Their achievement earned them a US$700,000 grand prize from the Vesuvius Challenge. The challenge sought to incentivize technological development by inviting public participation in the research.
It emerged from collaboration between computer scientist Brent Seales — who has a long-standing interest in non-invasive technologies for studying manuscripts — and technology investors Nat Friedman and Daniel Gross.
While the developments are exciting, technology is only part of the progress of scholarship. The work of reading and analyzing the new Greek and Latin texts recovered from the papyri will fall to human beings.
Buried in ash
Like Pompeii, Herculaneum was buried by the catastrophic eruption of Mount Vesuvius in 79 CE.

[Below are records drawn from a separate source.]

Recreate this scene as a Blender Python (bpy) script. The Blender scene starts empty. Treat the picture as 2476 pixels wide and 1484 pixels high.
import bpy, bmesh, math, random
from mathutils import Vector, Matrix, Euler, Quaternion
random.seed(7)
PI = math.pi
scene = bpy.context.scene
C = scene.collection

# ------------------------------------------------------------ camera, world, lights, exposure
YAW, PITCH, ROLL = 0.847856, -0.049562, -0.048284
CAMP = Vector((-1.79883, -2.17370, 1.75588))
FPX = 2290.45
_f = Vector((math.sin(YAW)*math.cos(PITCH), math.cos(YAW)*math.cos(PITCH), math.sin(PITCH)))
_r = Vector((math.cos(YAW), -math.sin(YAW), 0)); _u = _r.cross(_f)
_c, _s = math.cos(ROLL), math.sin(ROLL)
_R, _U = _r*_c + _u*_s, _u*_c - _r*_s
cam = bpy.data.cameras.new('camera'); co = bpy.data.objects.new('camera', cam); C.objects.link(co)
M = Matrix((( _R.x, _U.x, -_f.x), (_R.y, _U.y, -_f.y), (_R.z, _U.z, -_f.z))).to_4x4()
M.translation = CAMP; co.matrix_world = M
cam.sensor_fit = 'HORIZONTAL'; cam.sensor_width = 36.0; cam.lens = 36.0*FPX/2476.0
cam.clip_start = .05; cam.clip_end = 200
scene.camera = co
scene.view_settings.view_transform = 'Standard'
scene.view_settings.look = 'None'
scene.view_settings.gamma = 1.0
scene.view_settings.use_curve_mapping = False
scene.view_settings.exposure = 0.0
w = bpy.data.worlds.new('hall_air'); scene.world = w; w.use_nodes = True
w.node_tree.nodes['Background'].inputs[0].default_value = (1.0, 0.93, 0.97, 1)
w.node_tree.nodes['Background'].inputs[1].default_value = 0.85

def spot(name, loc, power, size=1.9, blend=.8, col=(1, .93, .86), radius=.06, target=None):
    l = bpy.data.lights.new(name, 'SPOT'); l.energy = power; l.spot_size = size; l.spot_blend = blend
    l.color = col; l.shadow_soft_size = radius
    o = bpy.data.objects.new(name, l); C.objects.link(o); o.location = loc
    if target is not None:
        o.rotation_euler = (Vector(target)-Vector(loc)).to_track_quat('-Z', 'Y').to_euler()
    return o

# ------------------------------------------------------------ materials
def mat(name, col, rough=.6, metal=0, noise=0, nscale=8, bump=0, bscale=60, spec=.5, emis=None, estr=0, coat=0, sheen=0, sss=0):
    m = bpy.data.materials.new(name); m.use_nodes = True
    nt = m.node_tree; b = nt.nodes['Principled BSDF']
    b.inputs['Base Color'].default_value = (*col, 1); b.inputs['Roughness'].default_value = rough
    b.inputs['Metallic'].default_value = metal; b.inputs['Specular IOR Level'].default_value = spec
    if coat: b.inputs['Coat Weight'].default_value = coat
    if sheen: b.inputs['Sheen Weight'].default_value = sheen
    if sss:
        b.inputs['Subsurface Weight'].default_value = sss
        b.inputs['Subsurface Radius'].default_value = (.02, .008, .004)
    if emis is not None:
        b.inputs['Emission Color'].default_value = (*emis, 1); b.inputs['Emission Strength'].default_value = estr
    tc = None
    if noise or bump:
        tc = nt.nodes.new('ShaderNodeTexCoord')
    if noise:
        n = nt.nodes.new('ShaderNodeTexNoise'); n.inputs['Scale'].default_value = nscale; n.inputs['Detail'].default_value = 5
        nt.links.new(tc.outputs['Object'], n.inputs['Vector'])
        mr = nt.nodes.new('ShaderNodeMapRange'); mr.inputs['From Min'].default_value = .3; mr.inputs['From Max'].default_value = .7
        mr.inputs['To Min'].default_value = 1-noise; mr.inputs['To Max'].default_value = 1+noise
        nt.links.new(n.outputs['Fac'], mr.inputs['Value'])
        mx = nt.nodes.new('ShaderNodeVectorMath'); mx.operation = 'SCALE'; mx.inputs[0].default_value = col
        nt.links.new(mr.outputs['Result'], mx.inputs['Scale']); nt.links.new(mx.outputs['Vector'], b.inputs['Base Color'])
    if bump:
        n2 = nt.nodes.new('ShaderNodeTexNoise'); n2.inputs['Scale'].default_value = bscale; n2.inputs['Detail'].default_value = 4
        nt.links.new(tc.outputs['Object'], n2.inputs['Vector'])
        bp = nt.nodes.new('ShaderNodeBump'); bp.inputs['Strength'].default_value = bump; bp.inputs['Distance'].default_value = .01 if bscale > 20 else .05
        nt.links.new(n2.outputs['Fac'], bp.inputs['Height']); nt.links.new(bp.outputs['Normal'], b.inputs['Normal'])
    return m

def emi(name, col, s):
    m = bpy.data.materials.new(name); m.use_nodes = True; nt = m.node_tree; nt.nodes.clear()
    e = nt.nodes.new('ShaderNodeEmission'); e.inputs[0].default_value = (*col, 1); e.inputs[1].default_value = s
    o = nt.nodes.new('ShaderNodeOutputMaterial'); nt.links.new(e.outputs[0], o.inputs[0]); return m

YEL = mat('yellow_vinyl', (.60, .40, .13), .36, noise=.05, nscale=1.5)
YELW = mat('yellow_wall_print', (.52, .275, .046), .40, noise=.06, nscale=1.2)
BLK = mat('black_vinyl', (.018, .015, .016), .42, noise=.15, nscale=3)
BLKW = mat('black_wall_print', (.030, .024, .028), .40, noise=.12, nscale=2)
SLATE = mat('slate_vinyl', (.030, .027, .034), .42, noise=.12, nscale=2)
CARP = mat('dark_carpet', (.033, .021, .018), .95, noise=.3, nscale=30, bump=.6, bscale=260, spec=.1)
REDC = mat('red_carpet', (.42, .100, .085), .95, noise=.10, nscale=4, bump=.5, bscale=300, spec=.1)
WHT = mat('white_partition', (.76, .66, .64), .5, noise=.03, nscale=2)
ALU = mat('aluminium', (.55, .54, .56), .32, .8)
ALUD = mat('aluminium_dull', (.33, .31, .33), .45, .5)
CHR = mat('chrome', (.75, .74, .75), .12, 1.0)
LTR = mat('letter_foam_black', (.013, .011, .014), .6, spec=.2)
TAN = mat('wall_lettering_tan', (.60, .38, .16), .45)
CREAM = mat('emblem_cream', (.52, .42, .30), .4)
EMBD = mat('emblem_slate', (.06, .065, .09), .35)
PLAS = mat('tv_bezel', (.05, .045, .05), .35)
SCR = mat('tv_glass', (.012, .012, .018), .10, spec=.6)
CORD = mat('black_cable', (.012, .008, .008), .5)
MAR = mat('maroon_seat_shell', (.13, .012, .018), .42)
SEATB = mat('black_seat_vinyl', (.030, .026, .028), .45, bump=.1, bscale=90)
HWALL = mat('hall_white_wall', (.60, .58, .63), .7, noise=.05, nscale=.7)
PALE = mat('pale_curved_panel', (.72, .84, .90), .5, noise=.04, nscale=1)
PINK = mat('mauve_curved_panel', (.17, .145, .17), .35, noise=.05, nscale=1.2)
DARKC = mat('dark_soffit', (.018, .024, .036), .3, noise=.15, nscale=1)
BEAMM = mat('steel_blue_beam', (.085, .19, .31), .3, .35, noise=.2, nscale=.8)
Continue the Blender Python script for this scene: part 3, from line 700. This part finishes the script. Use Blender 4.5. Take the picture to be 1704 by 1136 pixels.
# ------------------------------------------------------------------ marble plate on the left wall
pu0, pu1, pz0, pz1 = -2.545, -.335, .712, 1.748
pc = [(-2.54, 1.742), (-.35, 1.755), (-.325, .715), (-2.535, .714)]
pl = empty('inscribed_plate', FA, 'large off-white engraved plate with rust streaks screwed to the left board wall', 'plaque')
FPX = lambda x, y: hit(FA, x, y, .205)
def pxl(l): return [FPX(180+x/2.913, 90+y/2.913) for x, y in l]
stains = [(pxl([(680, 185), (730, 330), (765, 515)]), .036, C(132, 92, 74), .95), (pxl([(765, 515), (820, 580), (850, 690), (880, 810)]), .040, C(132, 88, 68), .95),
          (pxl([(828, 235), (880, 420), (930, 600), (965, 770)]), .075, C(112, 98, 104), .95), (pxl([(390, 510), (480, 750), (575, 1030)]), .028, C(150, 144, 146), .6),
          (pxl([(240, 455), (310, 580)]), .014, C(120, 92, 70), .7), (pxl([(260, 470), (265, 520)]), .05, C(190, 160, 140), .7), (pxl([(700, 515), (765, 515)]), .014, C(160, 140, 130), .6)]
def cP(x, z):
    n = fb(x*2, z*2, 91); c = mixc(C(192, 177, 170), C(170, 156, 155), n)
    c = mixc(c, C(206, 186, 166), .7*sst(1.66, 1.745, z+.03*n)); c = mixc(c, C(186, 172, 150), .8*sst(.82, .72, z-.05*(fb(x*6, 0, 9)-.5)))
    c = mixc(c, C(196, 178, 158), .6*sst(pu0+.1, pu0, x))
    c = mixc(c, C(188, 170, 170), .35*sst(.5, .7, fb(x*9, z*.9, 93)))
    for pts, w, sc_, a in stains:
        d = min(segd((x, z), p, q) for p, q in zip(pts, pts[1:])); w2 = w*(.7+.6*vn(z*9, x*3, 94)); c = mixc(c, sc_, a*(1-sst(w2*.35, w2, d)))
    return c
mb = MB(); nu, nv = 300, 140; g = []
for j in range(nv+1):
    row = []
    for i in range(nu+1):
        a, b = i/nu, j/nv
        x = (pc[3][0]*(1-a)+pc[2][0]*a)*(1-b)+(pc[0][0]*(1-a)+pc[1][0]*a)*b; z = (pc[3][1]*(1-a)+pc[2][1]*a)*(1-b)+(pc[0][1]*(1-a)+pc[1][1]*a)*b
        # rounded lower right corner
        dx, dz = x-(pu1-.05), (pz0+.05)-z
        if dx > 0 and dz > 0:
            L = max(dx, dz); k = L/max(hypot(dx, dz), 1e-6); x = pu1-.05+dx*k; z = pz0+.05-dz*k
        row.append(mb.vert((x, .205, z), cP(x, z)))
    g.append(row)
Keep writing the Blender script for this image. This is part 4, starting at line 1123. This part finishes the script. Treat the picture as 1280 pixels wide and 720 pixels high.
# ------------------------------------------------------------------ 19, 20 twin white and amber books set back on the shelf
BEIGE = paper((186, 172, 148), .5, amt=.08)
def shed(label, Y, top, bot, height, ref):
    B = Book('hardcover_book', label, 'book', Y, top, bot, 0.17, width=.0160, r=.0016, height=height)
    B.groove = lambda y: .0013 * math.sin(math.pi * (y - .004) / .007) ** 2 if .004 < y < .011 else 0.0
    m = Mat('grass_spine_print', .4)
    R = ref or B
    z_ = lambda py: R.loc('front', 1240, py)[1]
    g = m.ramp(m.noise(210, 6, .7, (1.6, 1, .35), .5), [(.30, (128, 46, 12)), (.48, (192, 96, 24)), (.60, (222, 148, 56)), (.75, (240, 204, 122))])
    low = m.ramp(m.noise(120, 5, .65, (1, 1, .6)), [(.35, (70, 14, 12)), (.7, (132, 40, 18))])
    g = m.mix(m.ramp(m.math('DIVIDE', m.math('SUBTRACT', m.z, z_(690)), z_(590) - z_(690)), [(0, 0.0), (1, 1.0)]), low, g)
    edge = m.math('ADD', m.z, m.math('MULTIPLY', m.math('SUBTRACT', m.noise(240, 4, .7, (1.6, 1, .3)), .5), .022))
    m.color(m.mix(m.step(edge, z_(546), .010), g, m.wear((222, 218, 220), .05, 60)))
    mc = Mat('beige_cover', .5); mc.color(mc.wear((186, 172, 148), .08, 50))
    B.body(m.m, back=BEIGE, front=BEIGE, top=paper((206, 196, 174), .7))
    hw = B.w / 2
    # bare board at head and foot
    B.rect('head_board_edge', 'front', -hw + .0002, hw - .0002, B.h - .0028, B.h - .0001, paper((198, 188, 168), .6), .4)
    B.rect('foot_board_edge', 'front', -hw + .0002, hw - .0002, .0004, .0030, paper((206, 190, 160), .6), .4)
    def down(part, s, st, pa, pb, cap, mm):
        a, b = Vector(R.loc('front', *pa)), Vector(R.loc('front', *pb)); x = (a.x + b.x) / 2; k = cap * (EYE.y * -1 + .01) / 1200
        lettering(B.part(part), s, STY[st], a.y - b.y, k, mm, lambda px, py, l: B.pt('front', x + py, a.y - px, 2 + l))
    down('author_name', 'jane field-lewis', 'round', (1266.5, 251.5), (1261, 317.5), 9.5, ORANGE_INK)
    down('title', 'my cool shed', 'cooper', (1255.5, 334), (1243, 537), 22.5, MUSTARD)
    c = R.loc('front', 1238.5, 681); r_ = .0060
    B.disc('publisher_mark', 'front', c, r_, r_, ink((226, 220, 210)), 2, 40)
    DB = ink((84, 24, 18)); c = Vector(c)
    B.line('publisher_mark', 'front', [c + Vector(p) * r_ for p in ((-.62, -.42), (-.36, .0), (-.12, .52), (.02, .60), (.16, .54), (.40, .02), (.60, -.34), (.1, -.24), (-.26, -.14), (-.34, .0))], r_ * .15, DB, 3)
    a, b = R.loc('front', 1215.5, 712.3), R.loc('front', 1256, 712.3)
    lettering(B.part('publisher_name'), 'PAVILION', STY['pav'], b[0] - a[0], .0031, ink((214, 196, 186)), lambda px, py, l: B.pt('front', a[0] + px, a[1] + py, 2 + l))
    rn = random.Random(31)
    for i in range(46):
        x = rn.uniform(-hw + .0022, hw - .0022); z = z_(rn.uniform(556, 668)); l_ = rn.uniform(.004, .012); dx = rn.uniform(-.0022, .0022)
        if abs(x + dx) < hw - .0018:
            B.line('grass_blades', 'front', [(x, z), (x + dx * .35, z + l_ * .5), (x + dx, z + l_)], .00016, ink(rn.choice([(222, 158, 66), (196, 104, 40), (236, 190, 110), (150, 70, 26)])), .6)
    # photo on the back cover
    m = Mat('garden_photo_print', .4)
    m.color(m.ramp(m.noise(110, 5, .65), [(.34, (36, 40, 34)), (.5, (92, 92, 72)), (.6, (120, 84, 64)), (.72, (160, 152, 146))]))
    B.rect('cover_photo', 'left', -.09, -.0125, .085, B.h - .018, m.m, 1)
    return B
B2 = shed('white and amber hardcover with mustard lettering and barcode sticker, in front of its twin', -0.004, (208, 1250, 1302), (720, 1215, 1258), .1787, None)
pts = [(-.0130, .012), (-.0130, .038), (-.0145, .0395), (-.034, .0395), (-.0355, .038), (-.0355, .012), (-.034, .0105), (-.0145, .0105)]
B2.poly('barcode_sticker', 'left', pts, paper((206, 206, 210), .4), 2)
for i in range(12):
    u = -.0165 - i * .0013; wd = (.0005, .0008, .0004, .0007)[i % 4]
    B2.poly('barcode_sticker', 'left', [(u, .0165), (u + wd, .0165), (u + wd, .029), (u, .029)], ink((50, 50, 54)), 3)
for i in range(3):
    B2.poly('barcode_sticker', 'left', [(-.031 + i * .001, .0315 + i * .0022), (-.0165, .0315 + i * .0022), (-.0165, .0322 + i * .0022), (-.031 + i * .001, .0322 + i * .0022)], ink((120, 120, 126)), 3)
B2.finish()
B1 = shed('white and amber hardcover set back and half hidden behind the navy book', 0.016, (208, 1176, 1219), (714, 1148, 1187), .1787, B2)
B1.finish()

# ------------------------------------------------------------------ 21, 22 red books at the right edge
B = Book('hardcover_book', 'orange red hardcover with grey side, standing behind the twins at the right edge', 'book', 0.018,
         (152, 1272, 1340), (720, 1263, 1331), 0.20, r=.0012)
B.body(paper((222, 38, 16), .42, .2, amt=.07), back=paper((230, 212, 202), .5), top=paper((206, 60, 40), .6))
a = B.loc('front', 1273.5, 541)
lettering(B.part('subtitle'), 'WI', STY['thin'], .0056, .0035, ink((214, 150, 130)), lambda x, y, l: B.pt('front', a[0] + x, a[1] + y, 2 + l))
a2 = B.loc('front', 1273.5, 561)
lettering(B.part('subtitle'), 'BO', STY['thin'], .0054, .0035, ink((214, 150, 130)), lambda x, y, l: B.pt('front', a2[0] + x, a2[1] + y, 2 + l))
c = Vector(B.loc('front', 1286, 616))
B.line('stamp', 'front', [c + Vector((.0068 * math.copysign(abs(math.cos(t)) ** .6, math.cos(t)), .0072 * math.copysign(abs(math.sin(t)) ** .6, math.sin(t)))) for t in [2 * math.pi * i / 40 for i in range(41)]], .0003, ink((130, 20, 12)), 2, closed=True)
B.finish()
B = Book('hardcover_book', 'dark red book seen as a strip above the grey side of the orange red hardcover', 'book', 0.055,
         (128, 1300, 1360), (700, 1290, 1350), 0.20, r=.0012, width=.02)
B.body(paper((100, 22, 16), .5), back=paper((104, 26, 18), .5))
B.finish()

Much of the ancient town remains underground. But in 1752, excavation uncovered hundreds of papyrus scrolls in the library of an elaborate Roman villa. The Herculaneum papyri are the largest surviving example of an intact ancient library preserved in the archaeological record: the library was found as it actually existed in 79 CE.
The precise number of books is unknown, says Michael McOsker, a research fellow in papyrology at University College London, and different methods of estimating give different results.
Carbonized papyri
Starved of oxygen, the intense heat of Vesuvius’ pyroclastic flow carbonized (but did not ignite) the papyri. Resembling lumps of coal to the eye, 18th-century excavators did not immediately recognize them as ancient books.
The papyri are so brittle that many were destroyed by early attempts to access their texts. Studying them has therefore always required ingenuity. In 1754, a conservator and priest at the Vatican library devised a machine for slowly unrolling them.